Everyone was also well aware that Western Europe, dotted with American military bases, would become a battleground and a prime target of nuclear attack by the USSR should the Cold War turn into a “hot war”. So Europe was just that kind of hostage for the U.S. that could easily be shot in the head if anything happened. Of course, Europeans did not like the USSR and were afraid of communism, but they were sensible people and did not want to burn in the fire of nuclear war and remain on the ruins and ashes. And so they unwillingly sought a relationship with the Soviet Union that could be considered neutral and that guaranteed them security and at least a relative escape from the powerful American influence. The pioneers of the new relations were the countries that, due to circumstances and their small size, had already been able to maintain their neutrality at the start of the Cold War, such as Finland and Austria. On October 26, 1955, after the withdrawal of American and Soviet troops, the Austrian parliament approved the Federal Constitutional Declaration of Neutrality. Since that day, Austria has based its diplomacy and foreign policy on peaceful coexistence and mutual support. The country never became a member of NATO, and throughout the Cold War it was a platform for peace conferences, negotiations and the almost legal work of the intelligence services of both the USA and the USSR. The Finns followed a similar path, and the policy of “criminal” neutrality toward the Communists was even called Finlandization. Although Finland only recently joined NATO, its economic and political relations with the USSR from 1945 to 1991 were collaborative and even friendly.

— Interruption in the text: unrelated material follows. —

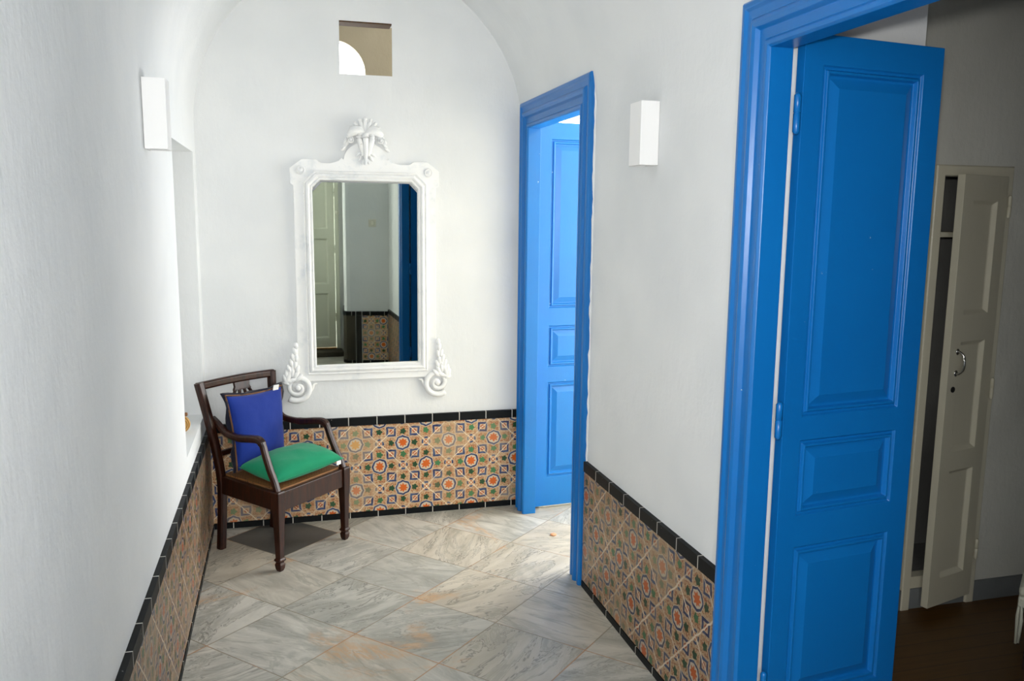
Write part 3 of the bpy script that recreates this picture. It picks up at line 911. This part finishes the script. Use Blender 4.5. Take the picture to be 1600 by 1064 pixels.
        for k,(dx,dz,q) in enumerate(((.086,1.830,.75),(.094,1.820,.85),(.092,1.842,.5),(.101,1.806,.95))):
            ellipsoid(bm, (cx+s*dx,yw-.016,dz), (.008,.009,.016), Matrix.Rotation(-s*q,4,'Y'))
        # inner leaf of the drop
        p = smoothpath([(cx+s*.008,yw-.032,1.884),(cx+s*.030,yw-.038,1.868),(cx+s*.026,yw-.038,1.838),(cx+s*.018,yw-.034,1.806),(cx+s*.012,yw-.026,1.774)],5)
        n = len(p); tube(bm, p, [.006+.008*sin(pi*(i+1)/(n+1)) for i in range(n)], 8)
        for k,(dx,dz,q) in enumerate(((.034,1.782,.9),(.026,1.764,.6),(.013,1.750,.3),(.022,1.792,.5))):
            ellipsoid(bm, (cx+s*dx,yw-.022,dz), (.007,.008,.016), Matrix.Rotation(-s*q,4,'Y'))
    p = smoothpath([(cx,yw-.036,1.872),(cx,yw-.044,1.846),(cx,yw-.038,1.80),(cx,yw-.030,1.764),(cx,yw-.022,1.735)],5)
    n = len(p); tube(bm, p, [.016*(1-.62*i/n) for i in range(n)], 9)
    ellipsoid(bm, (cx,yw-.050,1.852), (.008,.008,.010))
    mk('shell_crest', bm, M['mirrorwhite'], t, smooth=True, label='carved shell and leaf crest')
    # volutes with acanthus at the lower corners
    for s in (-1,1):
        bm = NB()
        vc = (cx+s*.338, .678)
        N = 60; pts = []; rr = []
        for k in range(N+1):
            f = k/N; a = -.9 - f*(2*pi*1.72); R_ = .060*(1-f)**.9 + .006
            pts.append((vc[0]+s*R_*cos(a), yw-.016-.012*f, vc[1]+R_*sin(a))); rr.append(.0155*(1-.5*f))
        # tail sweeping from the outside of the volute up along the stile
        tube(bm, pts, rr, 9, up=Vector((0,1,0)))
        ellipsoid(bm, (vc[0],yw-.030,vc[1]), (.015,.012,.015))
        bmesh.ops.create_cone(bm, cap_ends=True, segments=28, radius1=.050, radius2=.046, depth=.012, matrix=Matrix.Translation((vc[0],yw-.008,vc[1])) @ Matrix.Rotation(pi/2,4,'X'))
        # toe that runs in under the frame
        p = smoothpath([(vc[0]-s*.038,yw-.014,.640),(vc[0]-s*.064,yw-.014,.668),(vc[0]-s*.076,yw-.013,.690),(vc[0]-s*.092,yw-.012,.693)],5)
        n = len(p); tube(bm, p, [.013*(1-.75*i/n) for i in range(n)], 8)
        # acanthus stem and leaves
        p = smoothpath([(vc[0]+s*.052,yw-.018,.700),(vc[0]+s*.040,yw-.022,.745),(vc[0]+s*.016,yw-.022,.790),(vc[0]+s*.006,yw-.020,.835),(vc[0]+s*.000,yw-.016,.890)],6)
        n = len(p); tube(bm, p, [.022*(1-.70*i/n) for i in range(n)], 8)
        for dx,dz,L,q in ((.056,.722,.026,.3),(.050,.744,.026,.1),(.036,.770,.026,.35),(.026,.798,.024,.2),(.018,.826,.022,.25),(.009,.856,.022,.1),(.004,.882,.018,.05),(.022,.752,.024,-.1),(.010,.790,.022,-.1),(.004,.824,.02,.0),
                          (.006,.742,.026,-.5),(-.006,.726,.026,-.8),(.000,.770,.022,-.3),(.020,.718,.026,-1.2),(.036,.712,.022,-1.45)):
            ellipsoid(bm, (vc[0]+s*dx,yw-.028,dz), (.0115,.012,L), Matrix.Rotation(s*q,4,'Y'))
        mk('volute', bm, M['mirrorwhite'], t, smooth=True, label='carved scroll with acanthus leaves')
wall_mirror()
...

Later on, the larger players joined the “treason against the common cause” against the USSR. In the 60s, French President Charles de Gaulle questioned the unity of the Western world. He was speaking, among other things, to voters against the “Anglo-Saxon NATO”, which is not so much a defense against the “red menace” as an instrument of U.S. domination in Europe. In his opinion, this was contrary to the national interests of European states. In 1966, France was even briefly withdrawn from NATO. In foreign policy, it sought a deeper partnership with Germany to build a united Europe. De Gaulle saw the national interest of France, as well as the common interest of the whole of Europe, in the creation of a common integration space with the USSR and Russia. These principles of his policy were also followed by his political successors – Georges Pompidou, Valéry Giscard d’Estaing, Jacques Chirac and Nicolas Sarkozy. 

The targets of U.S. attacks were also Germany, which pursued the “Eastern Brandt policy”(the policy of German Chancellor Willy Brandt to normalize relations between West Germany and the GDR), the Soviet Union and Poland and to create a common energy space in Europe when oil and gas transportation systems were built to supply West Europe with Soviet energy resources. The result in the 1980s was the “gas-pipe” deal, under which the Germans supplied equipment for the construction of gas pipelines through which Soviet gas was to be delivered to Western Europe. This led to the Urengoy-Pomary-Uzhgorod pipeline and the systematic use of Russian gas and oil by German industry and ordinary consumers in European countries. Neither U.S. threats nor sanctions against German companies stopped Germany at that time. The Americans still complain that this project put Europe on the “Russian gas needle”. Today, European countries are under similar unprecedented pressure from the U.S. to push them into the abyss of economic and even military confrontation, and no longer with the USSR, but with China. The Europeans are forced to make tough statements and even take steps, as they did at the beginning of the Cold War in the late 1940s. But historical experience and self-preservation syndrome will inevitably push them to build neutral relations with China for the same reasons that de Gaulle and Brandt became friends of the USSR. Europeans are rational and mercantile and will not allow the United States to solve its political problems at the expense of their losses and suffering. Given that China’s economic and political power seriously surpasses that of the USSR, a much stronger and more hostile alliance between the EU and Beijing is likely.